For Ritter, it’s good to be back writing big, rollicking songs about love and death and heroes and heartbreak. “I never thought a song was worth much unless there was something in it you could relate to on a major scale,” he said. “Songs aren’t usually about going to the store — songs are about life and death, about love and lost love … it’s so much fun to write big. The language is cheap, so you can be extravagant.”

Ritter said his days recording in Portsmouth in 2000 were an especially exciting time. “That was such a ball, and I did so many things that were so new to me for the first time,” he said.

And if he could go back in time and talk to the Josh Ritter of 2000 who was just starting out? “I’d probably warn myself against certain relationships,” he said, laughing. “In general, my ideas of what could happen and what have happened … are pretty similar. … I never expected all that much, to be famous or to be on the cover of Rolling Stone.

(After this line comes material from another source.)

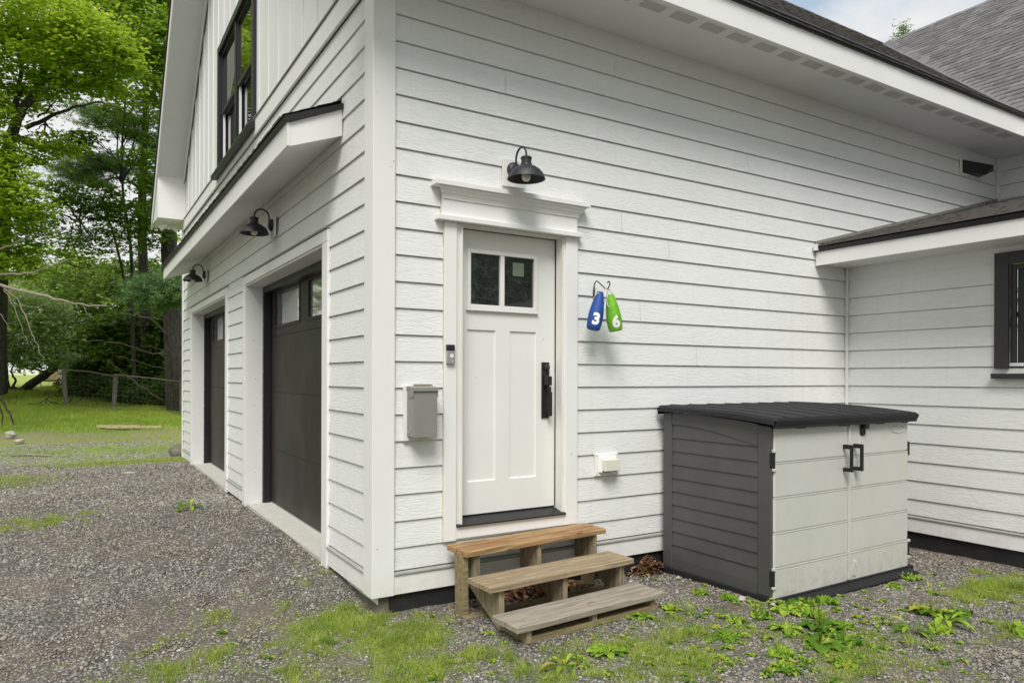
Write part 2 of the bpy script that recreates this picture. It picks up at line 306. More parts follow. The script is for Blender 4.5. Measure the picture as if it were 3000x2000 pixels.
# ---------------------------------------------------------------- ground
def sstep(a, b, x):
    t = np.clip((x-a)/(b-a), 0, 1); return t*t*(3-2*t)
def gz(x, y):
    x = np.asarray(x, float); y = np.asarray(y, float)
    z = -.14+.110*sstep(-.05, .95, y)*(1-sstep(.5, 1.5, x)) - .018*sstep(3.6, 5.2, x)*(1-sstep(-.2, .5, y))
    z = z+np.interp(y, [9.4, 12, 16, 20, 24, 27, 31, 50, 100, 400], [0, .03, .13, .24, .42, .80, .95, 1.45, 2.2, 3])
    z = z+.012*np.sin(1.7*x+.8*y)+.010*np.sin(2.9*y-1.3*x+1)
    z = z+.05*np.exp(-(((x+2.7)/1.1)**2+((y-14.3)/2.2)**2))
    z = z-.6*sstep(.02, .15, np.minimum(x-.12, 9.4-y))*(1-sstep(.02, .15, .02-y))*0
    return z
def grass_w(x, y):
    """0..1 how grassy the ground is near the building"""
    w = np.zeros_like(x, dtype=float)
    for cx, cy, sx, sy, a in [(-.20,-.02,.36,.30,1.2),(.02,-.40,.36,.30,1.2),(-.12,-.85,.40,.26,.9),(.28,-.85,.25,.2,.6),(-.42,.42,.22,.3,.3),(-.93,.45,.18,.22,.45),(-1.1,-.2,.5,.35,.5),(-.6,-.4,.4,.4,.5),
                              (.60,-1.28,.5,.28,.6),(1.15,-1.45,.45,.35,.75),(1.6,-1.2,.4,.3,.5),(2.3,-2.0,.7,.4,.6),(4.25,-1.75,.40,.22,1.1),(3.3,-2.3,.3,.2,.5),(-1.92,4.2,.35,.4,.5),(-2.5,7.6,.5,.6,.6),(1.9,-1.6,.7,.4,.38),
                              (.35,-.16,.22,.14,.4),(3.0,-2.0,.5,.3,.25),(-.05,.75,.12,.5,.3),(-1.5,-.4,.4,.3,.2)]:
        w = np.maximum(w, a*np.exp(-(((x-cx)/sx)**2+((y-cy)/sy)**2)))
    return w
def band_w(x, y):
    """grass bands across the far drive"""
    yy = y+.25*x
    w = 1.1*np.exp(-((yy-9.3)/.40)**2)*sstep(-3.2, -1.2, x)+1.0*np.exp(-((yy-11.1)/.7)**2)+.95*sstep(12.2, 13.2, yy)
    w = w*(1-.85*np.exp(-(((x+3.0)/1.3)**2+((y-14.2)/1.7)**2)))
    w = w*(1-.85*np.exp(-((y-14.4)/2.0)**2))
    return np.clip(w, 0, 1)
def axis(lo, hi, pts):
    return np.array(sorted(set(np.round(np.concatenate(pts), 4))))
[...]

It would seem like a miracle if somebody bought a record, and it still does. It’s nice having a life where I can support my family. I don’t think you can really expect too much more except the happiness of being an artist.”

Josh Ritter comes to the Prescott Park Arts Festival in Portsmouth on Wednesday, Sept. 2 at 7 p.m. Bhi Bhiman opens. $8-$10 suggested donation, tickets at prescottpark.org.